I bet the real story is one of retention, which is not always what companies want to advertise. If you’re going into the office, it’s harder to find time to schedule interview.
But on top of that, going into the office and talking to real people and building relationships is going to result in you wanting to stay with the company for longer. This is what I like about going into the office. I don’t know if I work any more effectively, but I do like getting lunch with people and just hanging out, and I do feel a greater attachment to the team as a result. If I were totally remote, I surely would just be working for the highest bidder.
I can tell you with certainty it's the opposite of retention. Point #3 on prakhar897 comment is pretty much everything, nobody is hiring, firing is happening across all F500 just slowly enough to fly under the radar.
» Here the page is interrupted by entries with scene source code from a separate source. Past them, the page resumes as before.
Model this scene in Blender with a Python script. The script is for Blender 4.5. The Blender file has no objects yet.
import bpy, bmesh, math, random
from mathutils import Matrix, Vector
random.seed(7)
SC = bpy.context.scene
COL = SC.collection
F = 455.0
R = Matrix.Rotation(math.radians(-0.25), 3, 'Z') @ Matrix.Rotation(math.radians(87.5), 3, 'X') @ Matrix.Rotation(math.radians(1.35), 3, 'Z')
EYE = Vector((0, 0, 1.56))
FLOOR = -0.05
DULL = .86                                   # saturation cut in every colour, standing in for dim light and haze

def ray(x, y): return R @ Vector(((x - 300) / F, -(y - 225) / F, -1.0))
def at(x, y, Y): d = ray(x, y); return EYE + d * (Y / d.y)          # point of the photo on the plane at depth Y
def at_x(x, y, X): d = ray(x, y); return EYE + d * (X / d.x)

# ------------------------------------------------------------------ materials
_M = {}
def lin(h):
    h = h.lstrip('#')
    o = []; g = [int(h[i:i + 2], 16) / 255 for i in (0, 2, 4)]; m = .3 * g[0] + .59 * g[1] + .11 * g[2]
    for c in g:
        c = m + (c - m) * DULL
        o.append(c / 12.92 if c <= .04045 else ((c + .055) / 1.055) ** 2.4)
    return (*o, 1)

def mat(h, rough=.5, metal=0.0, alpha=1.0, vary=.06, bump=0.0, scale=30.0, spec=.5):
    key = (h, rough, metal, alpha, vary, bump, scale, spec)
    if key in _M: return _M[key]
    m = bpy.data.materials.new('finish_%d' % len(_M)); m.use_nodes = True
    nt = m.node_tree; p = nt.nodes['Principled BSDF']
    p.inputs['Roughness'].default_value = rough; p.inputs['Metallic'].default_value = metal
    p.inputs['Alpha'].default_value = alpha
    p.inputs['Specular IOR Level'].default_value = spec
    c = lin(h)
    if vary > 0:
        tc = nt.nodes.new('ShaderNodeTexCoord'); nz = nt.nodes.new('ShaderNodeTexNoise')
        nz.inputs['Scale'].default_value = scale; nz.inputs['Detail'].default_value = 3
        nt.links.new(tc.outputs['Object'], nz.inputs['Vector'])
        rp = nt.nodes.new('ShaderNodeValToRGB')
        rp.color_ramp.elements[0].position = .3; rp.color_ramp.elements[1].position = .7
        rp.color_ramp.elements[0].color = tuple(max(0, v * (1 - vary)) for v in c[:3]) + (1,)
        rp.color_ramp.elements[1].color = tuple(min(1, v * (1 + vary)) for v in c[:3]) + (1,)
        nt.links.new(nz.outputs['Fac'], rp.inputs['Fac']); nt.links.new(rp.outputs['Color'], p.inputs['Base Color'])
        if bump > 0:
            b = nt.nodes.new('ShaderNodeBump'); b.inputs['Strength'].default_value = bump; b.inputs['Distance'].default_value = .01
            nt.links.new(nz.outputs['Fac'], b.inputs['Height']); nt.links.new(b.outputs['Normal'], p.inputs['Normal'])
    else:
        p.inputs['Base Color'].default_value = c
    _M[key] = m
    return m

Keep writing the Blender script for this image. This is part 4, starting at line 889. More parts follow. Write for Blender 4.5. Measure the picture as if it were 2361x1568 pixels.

Avoid IRL meetings, even if the other person is sitting 5 meters away, why? because productivity measuring software gets no data points if you meet IRL, you are instead measured as AFK. If you VC, the productivity software measures your attendance, how much time you spent talking versus others, is your video on, your adherence to the calls schedule, and depending on the VC software, it can even analyze the transcript and decide if your input / the entire meeting was valuable. Managers can get an aggregate roll up of all this data and great insights into which departments, team members an individual most interacted with... it goes on and on.
At most mega corps you may not be informed yet, but you are already living in a corporate Orwellian dystopia.
In all your corporate comms, on chat or on VC, Make no jokes, speak no niceties reduce small talk, use positive words but not too much, since the machine is bad at understanding, humor, cynicism or sarcasm. Don't ramble, the machine is good at boiling down emotional or spirited ramblings about directions are very bad, they are boiled down to, "not a fit".
Retention doesn't seem to be a real focus - there are still layoffs happening. If anything, the other angle for RTO is a form of constructive dismissal to augment the RIFs without taking the hit for severance.
Using RTO to get rid of people is such a catastrophically bad management strategy. You have no control over who is going to leave, so you could just end up encouraging you most valuable or even critical people to leave. That may happen anyway, no doubt, but that should not be your goal.
Doubt it because companies usually spend more on recruitment than retention. Sometimes hiring for the same position at a higher range than the one given to existing employees for the same role.
But on top of that, going into the office and talking to real people and building relationships is going to result in you wanting to stay with the company for longer. This is what I like about going into the office. I don’t know if I work any more effectively, but I do like getting lunch with people and just hanging out, and I do feel a greater attachment to the team as a result. If I were totally remote, I surely would just be working for the highest bidder.